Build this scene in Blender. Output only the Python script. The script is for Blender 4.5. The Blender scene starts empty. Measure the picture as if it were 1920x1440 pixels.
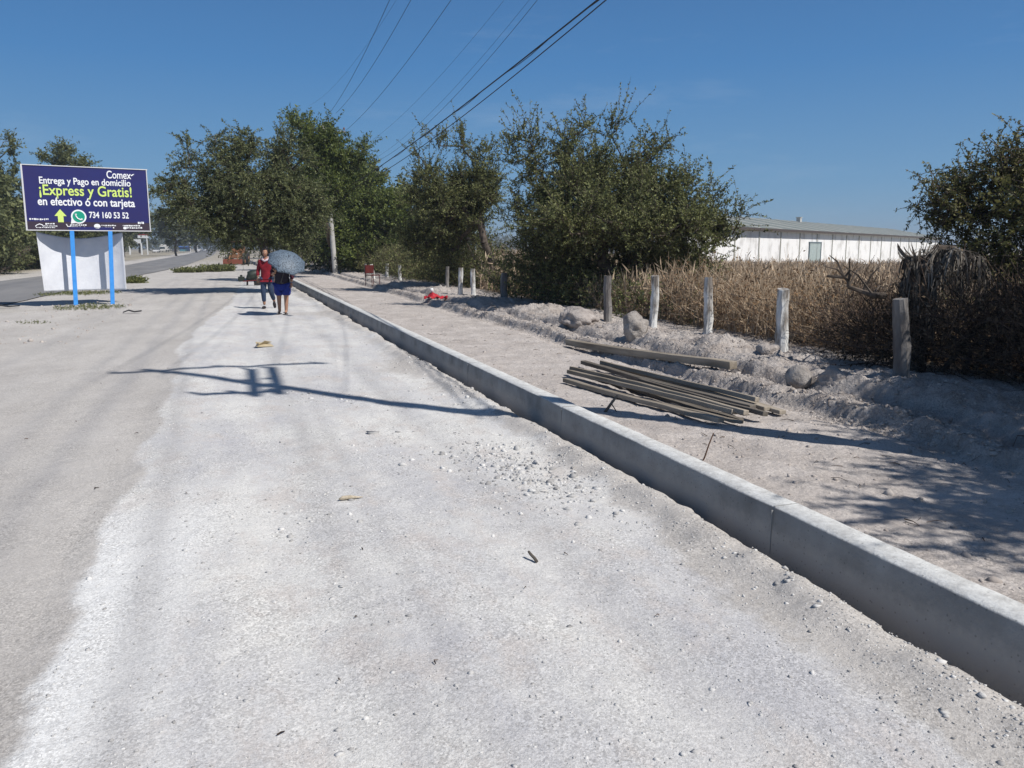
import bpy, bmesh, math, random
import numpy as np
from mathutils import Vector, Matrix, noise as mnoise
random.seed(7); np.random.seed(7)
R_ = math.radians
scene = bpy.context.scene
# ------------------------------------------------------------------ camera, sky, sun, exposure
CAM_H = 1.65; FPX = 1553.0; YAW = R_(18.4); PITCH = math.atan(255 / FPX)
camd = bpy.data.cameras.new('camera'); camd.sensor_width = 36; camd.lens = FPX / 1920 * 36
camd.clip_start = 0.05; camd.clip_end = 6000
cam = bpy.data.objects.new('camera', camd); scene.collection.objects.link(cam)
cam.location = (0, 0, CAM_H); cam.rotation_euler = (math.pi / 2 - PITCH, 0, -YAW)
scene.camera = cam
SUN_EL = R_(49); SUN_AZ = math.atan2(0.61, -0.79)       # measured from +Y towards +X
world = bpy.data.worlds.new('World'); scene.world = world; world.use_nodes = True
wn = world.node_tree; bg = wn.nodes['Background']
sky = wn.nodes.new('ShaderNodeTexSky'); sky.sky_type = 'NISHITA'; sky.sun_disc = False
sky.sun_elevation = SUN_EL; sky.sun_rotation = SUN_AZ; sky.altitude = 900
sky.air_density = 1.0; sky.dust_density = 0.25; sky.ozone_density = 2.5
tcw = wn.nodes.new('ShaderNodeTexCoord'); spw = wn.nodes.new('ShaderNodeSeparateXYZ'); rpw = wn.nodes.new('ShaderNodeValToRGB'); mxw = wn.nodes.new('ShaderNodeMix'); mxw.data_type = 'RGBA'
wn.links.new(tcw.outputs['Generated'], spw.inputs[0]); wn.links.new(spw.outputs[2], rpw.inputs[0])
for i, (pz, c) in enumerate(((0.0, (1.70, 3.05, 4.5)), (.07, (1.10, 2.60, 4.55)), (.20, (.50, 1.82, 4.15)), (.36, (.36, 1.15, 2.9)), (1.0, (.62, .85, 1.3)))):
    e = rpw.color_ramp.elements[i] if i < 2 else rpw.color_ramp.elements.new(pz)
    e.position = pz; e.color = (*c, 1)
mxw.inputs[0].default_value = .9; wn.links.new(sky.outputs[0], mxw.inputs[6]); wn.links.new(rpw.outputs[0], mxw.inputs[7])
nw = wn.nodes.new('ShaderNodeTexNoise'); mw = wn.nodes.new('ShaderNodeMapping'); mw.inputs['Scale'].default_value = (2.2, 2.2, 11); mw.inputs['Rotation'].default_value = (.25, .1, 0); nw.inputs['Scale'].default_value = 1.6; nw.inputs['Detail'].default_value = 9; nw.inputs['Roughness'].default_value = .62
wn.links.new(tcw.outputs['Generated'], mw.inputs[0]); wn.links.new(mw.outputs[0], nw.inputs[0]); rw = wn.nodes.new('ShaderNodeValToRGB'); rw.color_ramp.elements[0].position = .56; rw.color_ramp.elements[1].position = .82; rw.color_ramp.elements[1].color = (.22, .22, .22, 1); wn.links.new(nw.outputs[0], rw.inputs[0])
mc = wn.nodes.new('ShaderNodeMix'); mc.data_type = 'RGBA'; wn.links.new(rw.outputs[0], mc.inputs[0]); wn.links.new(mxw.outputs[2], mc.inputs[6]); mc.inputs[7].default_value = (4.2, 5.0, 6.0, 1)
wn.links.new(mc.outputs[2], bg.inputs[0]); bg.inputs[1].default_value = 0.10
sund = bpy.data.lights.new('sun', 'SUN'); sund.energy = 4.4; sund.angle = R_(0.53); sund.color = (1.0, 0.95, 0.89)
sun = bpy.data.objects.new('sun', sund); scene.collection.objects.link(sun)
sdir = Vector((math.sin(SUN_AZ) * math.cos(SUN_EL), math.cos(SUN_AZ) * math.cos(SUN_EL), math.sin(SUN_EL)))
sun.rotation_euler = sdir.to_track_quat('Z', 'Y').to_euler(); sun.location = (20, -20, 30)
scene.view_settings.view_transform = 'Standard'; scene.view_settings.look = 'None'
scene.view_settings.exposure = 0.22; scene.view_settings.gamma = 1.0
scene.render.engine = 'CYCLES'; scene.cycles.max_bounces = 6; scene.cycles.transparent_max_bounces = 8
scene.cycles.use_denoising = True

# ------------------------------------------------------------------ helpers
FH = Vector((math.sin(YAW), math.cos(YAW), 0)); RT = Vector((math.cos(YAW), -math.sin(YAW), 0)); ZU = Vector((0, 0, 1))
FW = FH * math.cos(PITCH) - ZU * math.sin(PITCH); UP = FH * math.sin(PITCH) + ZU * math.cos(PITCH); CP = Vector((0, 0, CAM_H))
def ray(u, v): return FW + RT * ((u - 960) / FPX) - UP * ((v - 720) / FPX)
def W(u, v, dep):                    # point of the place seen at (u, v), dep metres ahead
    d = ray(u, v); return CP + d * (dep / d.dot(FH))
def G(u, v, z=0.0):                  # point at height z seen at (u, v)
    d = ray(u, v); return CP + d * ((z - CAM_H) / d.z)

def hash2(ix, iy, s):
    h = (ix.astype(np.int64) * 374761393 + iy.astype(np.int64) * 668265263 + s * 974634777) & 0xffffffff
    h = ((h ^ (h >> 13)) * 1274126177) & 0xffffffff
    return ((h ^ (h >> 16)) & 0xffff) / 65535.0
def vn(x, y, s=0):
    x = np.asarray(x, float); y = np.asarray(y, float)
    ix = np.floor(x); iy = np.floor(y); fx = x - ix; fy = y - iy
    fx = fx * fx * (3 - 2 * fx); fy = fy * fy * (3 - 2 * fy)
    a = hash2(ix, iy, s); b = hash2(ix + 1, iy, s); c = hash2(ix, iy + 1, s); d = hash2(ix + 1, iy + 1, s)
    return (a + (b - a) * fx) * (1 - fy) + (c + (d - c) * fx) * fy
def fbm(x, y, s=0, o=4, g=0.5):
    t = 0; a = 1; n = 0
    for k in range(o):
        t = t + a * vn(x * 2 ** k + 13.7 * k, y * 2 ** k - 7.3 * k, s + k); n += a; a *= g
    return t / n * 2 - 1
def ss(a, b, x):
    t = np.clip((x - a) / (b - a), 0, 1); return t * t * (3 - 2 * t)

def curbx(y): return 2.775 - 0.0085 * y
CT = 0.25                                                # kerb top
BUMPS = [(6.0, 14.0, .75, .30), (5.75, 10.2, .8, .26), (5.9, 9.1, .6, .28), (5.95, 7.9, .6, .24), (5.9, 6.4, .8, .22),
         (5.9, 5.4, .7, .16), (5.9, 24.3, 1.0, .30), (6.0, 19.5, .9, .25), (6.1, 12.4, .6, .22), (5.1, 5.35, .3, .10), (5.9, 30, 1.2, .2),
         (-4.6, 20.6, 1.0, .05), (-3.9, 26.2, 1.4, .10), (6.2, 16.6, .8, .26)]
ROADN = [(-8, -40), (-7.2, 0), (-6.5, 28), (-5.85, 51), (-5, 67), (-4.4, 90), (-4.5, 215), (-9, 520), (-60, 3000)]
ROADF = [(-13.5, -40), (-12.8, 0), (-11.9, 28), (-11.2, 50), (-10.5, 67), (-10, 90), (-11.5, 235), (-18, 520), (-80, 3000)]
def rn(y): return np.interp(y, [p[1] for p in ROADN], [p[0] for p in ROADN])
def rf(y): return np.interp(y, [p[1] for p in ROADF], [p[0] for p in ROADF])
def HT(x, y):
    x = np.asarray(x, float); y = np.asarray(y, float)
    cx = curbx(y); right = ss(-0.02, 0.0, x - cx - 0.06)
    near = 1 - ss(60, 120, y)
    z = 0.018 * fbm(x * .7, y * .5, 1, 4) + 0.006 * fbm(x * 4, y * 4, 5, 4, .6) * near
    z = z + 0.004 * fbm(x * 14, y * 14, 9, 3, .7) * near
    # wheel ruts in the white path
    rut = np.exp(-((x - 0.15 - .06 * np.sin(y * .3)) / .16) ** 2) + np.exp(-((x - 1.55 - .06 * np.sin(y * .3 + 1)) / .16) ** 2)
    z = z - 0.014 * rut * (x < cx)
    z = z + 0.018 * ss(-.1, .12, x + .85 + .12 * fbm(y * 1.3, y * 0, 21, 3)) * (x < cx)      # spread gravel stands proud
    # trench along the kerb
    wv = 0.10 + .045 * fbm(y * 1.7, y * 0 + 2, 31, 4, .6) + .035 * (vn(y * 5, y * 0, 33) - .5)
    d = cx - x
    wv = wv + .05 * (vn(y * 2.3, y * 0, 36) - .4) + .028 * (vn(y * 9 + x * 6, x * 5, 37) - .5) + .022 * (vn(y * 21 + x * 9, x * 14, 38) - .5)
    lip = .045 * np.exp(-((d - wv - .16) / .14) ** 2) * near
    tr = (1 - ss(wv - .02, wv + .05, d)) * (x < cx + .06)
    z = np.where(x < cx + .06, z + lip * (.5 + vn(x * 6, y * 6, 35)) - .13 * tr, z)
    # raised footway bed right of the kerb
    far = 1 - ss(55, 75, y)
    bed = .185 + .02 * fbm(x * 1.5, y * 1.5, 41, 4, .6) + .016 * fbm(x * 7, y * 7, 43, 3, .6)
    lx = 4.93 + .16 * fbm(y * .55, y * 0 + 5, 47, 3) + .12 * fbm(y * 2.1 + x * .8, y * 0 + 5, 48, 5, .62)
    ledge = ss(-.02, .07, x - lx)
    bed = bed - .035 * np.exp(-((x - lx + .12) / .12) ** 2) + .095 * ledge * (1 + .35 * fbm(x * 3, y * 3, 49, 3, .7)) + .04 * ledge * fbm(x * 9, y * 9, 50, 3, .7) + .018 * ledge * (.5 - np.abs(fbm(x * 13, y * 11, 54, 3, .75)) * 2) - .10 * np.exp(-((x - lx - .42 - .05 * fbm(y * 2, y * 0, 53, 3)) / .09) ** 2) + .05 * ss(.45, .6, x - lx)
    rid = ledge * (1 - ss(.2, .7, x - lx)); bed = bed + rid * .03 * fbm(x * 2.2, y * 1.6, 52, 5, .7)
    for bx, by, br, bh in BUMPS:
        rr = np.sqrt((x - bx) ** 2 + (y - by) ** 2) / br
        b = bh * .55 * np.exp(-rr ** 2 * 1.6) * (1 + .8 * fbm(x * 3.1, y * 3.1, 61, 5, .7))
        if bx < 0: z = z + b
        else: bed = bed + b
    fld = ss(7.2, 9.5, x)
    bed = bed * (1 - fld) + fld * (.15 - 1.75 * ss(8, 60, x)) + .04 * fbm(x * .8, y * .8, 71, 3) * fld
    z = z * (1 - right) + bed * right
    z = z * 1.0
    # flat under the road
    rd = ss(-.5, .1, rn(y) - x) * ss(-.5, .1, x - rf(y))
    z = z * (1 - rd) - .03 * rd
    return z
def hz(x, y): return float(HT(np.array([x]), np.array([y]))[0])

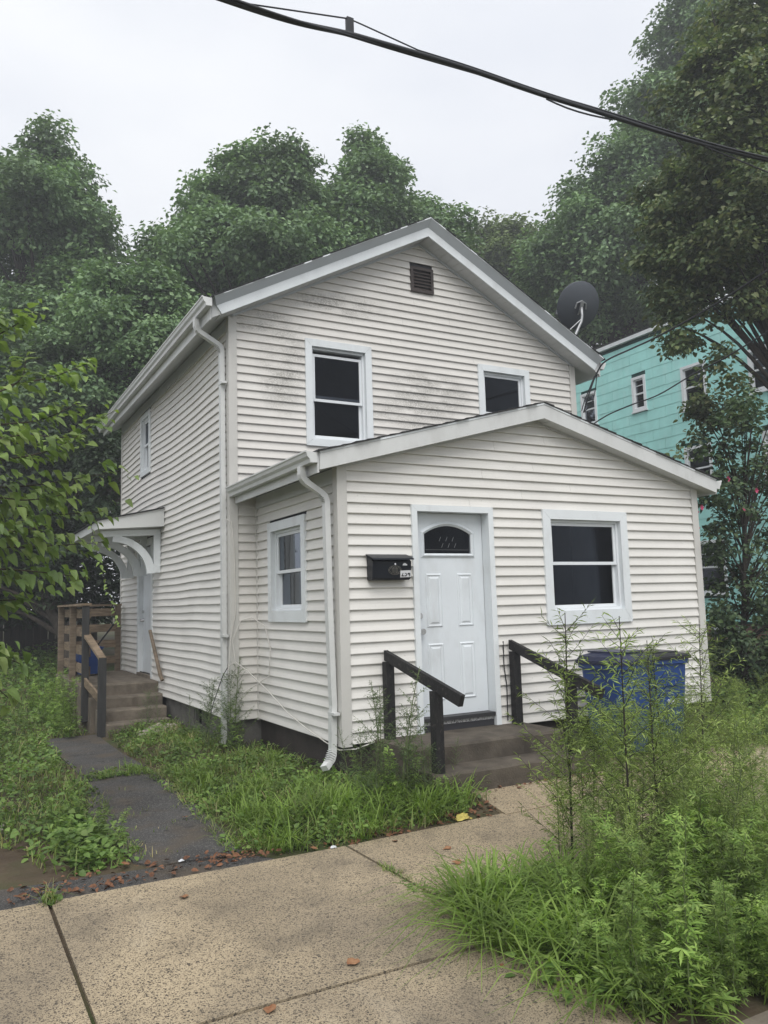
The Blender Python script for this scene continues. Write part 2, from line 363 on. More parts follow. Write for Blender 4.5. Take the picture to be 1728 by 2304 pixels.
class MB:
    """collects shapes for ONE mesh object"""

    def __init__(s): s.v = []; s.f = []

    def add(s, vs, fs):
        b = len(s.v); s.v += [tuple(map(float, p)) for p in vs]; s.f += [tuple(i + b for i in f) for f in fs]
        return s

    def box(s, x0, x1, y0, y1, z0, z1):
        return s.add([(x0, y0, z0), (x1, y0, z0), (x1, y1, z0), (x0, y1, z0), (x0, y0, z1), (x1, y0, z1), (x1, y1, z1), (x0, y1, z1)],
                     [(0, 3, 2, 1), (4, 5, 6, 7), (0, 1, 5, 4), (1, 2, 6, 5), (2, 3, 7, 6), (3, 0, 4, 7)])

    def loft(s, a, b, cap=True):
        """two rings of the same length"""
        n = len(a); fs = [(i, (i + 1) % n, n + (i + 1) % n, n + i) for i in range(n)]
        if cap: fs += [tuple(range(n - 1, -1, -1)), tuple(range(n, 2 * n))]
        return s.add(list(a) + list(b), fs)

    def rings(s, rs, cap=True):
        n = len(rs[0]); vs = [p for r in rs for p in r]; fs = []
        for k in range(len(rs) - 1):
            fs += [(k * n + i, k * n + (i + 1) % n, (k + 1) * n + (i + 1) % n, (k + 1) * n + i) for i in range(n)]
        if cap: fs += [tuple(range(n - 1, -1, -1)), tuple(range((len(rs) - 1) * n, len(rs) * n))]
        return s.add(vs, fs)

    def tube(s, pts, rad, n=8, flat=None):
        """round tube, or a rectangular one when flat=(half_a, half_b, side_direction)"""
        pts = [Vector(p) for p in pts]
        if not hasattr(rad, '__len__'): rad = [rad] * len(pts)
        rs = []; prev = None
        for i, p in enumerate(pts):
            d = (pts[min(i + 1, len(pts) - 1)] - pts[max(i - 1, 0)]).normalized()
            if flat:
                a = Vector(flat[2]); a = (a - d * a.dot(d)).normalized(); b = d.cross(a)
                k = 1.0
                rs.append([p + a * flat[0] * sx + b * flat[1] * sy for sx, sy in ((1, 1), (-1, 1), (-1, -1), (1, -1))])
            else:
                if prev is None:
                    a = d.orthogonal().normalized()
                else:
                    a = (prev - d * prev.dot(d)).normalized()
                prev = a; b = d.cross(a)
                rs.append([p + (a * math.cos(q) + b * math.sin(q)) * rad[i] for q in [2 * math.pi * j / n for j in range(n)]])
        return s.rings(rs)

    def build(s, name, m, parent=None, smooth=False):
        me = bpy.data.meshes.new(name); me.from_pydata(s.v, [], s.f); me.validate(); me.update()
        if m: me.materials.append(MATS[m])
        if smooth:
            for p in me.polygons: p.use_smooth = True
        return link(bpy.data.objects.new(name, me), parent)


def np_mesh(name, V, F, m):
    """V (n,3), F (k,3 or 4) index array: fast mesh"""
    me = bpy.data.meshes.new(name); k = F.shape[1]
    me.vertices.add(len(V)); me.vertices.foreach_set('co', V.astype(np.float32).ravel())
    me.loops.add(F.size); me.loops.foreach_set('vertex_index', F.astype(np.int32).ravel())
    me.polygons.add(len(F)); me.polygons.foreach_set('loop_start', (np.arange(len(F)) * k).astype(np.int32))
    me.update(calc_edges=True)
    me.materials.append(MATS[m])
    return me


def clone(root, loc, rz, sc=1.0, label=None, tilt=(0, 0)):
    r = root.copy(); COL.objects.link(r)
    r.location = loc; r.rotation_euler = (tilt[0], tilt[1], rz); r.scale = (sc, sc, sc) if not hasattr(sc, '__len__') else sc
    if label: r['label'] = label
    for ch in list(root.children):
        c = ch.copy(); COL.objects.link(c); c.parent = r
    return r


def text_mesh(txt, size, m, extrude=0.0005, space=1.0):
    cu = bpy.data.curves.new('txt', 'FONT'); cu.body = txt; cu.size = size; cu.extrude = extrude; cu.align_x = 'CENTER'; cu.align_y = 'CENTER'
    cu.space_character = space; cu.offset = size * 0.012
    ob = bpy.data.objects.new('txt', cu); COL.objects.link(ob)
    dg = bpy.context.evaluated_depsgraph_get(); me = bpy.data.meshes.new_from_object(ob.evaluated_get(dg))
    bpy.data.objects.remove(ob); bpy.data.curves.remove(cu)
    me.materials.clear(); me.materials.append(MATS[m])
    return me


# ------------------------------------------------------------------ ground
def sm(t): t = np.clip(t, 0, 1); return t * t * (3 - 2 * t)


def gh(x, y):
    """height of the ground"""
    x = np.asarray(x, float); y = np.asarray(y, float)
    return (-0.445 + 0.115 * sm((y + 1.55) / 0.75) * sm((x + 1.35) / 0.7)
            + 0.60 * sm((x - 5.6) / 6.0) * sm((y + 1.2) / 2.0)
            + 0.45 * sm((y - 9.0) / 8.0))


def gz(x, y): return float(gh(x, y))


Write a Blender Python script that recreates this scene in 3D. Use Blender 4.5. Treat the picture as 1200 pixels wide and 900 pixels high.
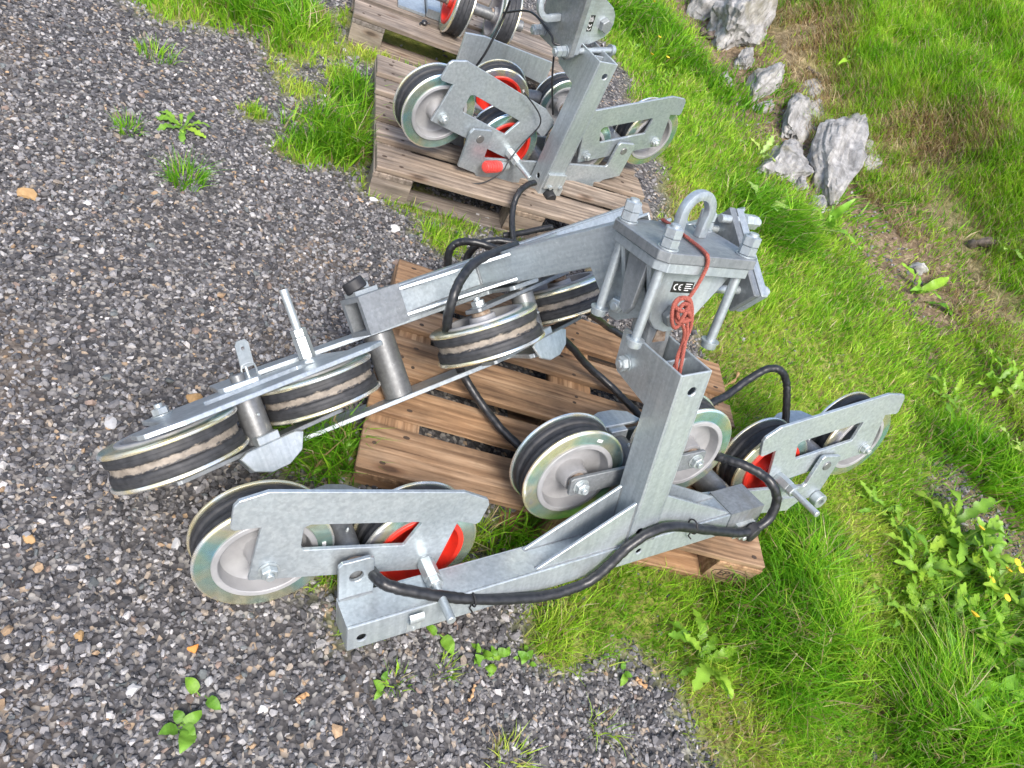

============================================================

Take every line from the data above that holds "Write" and copy it out.

The Blender Python script for this scene continues. Write part 2, from line 363 on. More parts follow. Write for Blender 4.5. Take the picture to be 1728 by 2304 pixels.
Write a Blender Python script that recreates this scene in 3D. Use Blender 4.5. Treat the picture as 1200 pixels wide and 900 pixels high.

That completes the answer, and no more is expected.